Schreibman showed me around the Brooklyn College fish farm, which feels, well, very basement: high windows and humid air and the whiz-kid sense of somebody’s science-fair project percolating downstairs, below the kitchen. There is a Rube Goldbergian series of barrels and pipes, which bring the water into the fish tanks and cycle it back out again into shallow basins, where it gets used to grow plants, which can, in turn, be used to feed the fish—or us. There are even some related projects, where “ornamental” fish, seahorses and clownfish, are being raised. The tilapia swim in dense, dim schools within their barrels—oddly ominous shapes in the green water, the future in fish. Schreibman gave me a few filets for the urban table.
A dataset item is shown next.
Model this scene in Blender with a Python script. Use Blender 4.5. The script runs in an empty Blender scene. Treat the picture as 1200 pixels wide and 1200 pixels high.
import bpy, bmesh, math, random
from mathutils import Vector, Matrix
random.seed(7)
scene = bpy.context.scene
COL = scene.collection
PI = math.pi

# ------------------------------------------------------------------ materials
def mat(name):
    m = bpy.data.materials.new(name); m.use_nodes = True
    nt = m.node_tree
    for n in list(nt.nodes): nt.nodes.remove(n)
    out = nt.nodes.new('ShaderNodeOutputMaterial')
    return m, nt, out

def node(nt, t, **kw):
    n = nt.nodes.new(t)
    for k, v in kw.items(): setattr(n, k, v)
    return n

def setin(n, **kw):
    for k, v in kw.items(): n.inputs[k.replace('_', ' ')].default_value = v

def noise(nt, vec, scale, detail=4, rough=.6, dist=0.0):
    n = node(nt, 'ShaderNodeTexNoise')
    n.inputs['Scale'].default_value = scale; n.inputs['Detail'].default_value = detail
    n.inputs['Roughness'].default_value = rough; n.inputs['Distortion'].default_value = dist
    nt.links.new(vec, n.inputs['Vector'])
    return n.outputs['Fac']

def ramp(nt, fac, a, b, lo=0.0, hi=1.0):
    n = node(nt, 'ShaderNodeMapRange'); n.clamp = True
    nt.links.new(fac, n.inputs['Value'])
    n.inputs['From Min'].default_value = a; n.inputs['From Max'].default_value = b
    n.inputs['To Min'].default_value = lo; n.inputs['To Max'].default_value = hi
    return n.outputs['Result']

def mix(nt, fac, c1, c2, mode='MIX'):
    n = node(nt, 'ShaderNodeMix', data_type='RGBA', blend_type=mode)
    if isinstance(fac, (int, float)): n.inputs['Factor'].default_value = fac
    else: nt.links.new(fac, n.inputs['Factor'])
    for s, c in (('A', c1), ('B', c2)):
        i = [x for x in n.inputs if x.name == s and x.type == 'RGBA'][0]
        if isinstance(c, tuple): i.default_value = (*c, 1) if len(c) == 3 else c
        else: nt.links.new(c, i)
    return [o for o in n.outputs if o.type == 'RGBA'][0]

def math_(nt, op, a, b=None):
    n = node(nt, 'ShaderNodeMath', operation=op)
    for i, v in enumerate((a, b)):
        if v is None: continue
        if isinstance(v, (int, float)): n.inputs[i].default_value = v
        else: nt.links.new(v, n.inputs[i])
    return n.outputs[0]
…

As we got ready for our week, we had Greenmarket herbs growing on our windowsill; knew we could forage in the Park, and so had a source for homemade root beer; were pulling plenty of local honey; owned some tilapia. But we wanted produce from a real farm, too. So, on the Fourth of July, Gabrielle and I and the children went out to the two working farms that we had found within the city limits: Decker Farm, in Staten Island, and the Red Hook Community Farm, in Red Hook, Brooklyn.
Decker, fifteen minutes across the Verrazano-Narrows Bridge from midtown, is a small place, smelling of damp earth, that is farmed by a handful of Mexic
an émigrés who work in a pizza parlor nearby. The Mexicans discovered, upon arriving in Staten Island, that they missed farming—missed Mexican things like jalapeños and tomatillos and fresh cilantro. They work their plots on days off, nights, and weekends, and they loaded us down with poblanos and hot and sweet peppers. (The only farm-grown food used at the pizza place is basil.)
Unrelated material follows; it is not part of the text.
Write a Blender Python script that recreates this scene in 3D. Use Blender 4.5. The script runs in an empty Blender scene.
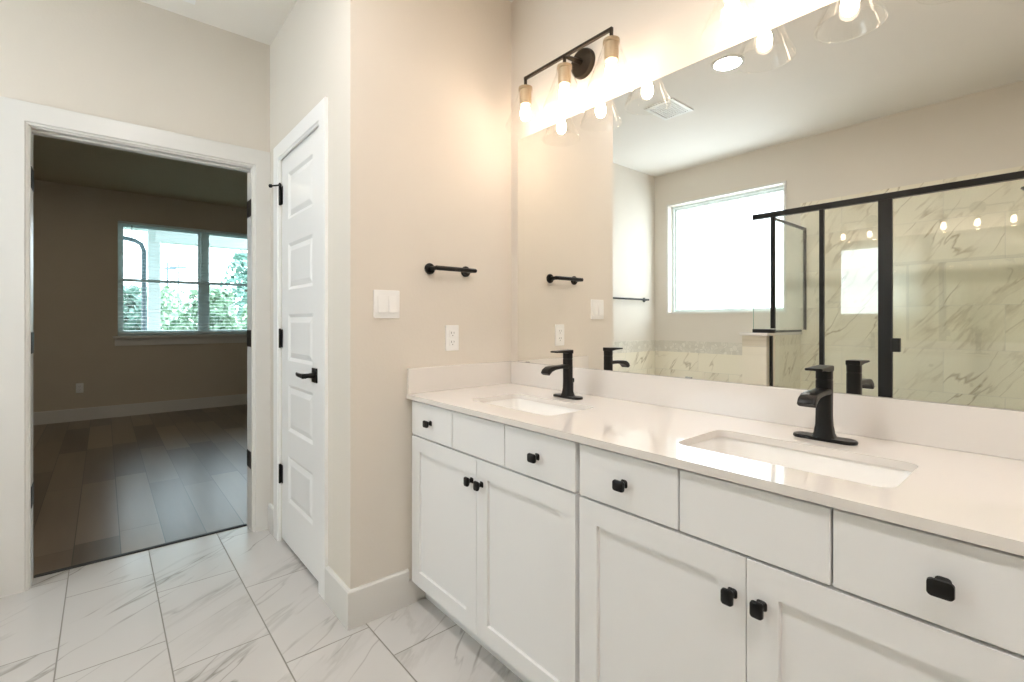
import bpy, bmesh, math, random
from mathutils import Vector, Matrix

PI = math.pi
SC = bpy.context.scene
COL = SC.collection
random.seed(4)

# ------------------------------------------------------------------ camera, world, exposure
FPX, YAW, EYE = 480.3, 40.37, 1.16
cam_d = bpy.data.cameras.new('camera')
cam = bpy.data.objects.new('camera', cam_d)
COL.objects.link(cam)
cam_d.sensor_fit = 'HORIZONTAL'
cam_d.sensor_width = 36.0
cam_d.lens = FPX / 1024 * 36.0
cam_d.shift_y = -19.7 / 1024
cam_d.clip_start = 0.02
cam.location = (0, 0, EYE)
cam.rotation_euler = (PI / 2, 0, -math.radians(YAW))
SC.camera = cam

world = bpy.data.worlds.new('daylight')
SC.world = world
world.use_nodes = True
wb = world.node_tree.nodes['Background']
wb.inputs[0].default_value = (0.84, 0.92, 1.0, 1)
wb.inputs[1].default_value = 3.4

SC.view_settings.view_transform = 'Standard'
SC.view_settings.look = 'None'
SC.view_settings.exposure = 1.27
SC.view_settings.gamma = 1.0
SC.view_settings.use_curve_mapping = False
BULB = 23.0            # vanity bulbs, emission strength
CAN = 94.0             # recessed ceiling light, shared by the added fill lights
BEDCAN = 56.0
cy = SC.cycles
cy.max_bounces = 14
cy.diffuse_bounces = 6
cy.glossy_bounces = 8
cy.transmission_bounces = 8
cy.transparent_max_bounces = 24
cy.sample_clamp_indirect = 6.0
cy.blur_glossy = 0.6
cy.use_denoising = True
try:
    cy.denoiser = 'OPENIMAGEDENOISE'
    cy.denoising_input_passes = 'RGB_ALBEDO_NORMAL'
except Exception:
    pass

# daylight portals in the two window openings (they only guide the sky's light in)
def portal(name, loc, rot, sx, sy):
    l = bpy.data.lights.new(name, 'AREA')
    l.shape = 'RECTANGLE'
    l.size, l.size_y = sx, sy
    o = bpy.data.objects.new(name, l)
    COL.objects.link(o)
    o.location = loc
    o.rotation_euler = rot
    l.cycles.is_portal = True

# daylight through the bathroom's frosted window: a window-sized area light just outside its pane
wl = bpy.data.lights.new('bath_window_daylight', 'AREA')
wl.shape = 'RECTANGLE'
wl.size, wl.size_y = 1.12, 1.14
wl.energy = 1.7
wl.color = (0.95, 0.955, 1.0)
wlo = bpy.data.objects.new('bath_window_daylight', wl)
COL.objects.link(wlo)
wlo.location = (-1.70, 2.2135, 1.81)
wlo.rotation_euler = (0, -PI / 2, 0)
portal('bedroom_window_portal', (1.04, 7.74, 1.685), (-PI / 2, 0, 0), 1.84, 1.42)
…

The Red Hook Community Farm, just around the corner from a new Fairway Market, is more socially ambitious. It is a three-acre urban farm reclaimed from an old asphalt playground, with soil piled high. It looks like a Bruce McCall drawing of a pastoralized New York, the asphalt playground with a farm just dropped on top, and a twenty-foot-tall chain-link fence running around it. Begun as a kind of reclamation project for young people, it has become a farm that supplies many of the local epicurean joints with arugula and collard greens. “Twenty teenagers work here each week for a ten-week session,” Ian Marvy, the farm’s director, said. “We sell to the community, and we also sell, at a good profit, to the restaurants that have come to Red Hook in the past few years. Farming in Brooklyn reconnects kids to the earth. We bring schoolkids here from all over the city for a day’s program. Most of them have no idea that vegetables come out of the ground.”
Ian went on, “We try to run the farm organically. Our compost is composed almost entirely of manure from the Bronx Zoo. We use the manure of herbivores, like zebras and elephants.”
I looked at him for a moment, wondering if this was an urban-farm poker-faced joke, but he assured me that it wasn’t. I asked if we could taste the elephant manure residually in the food.
“Yes, you can,” he said. “I mean, we have a dark chlorophyll flavor in all of our vegetables, and I really think that you can taste the concentration of nitrogen. It’s a New York taste.” I looked at the turnips with new respect. Along with turnips, we collected super-spicy arugula, squash, and green beans, and drove back home.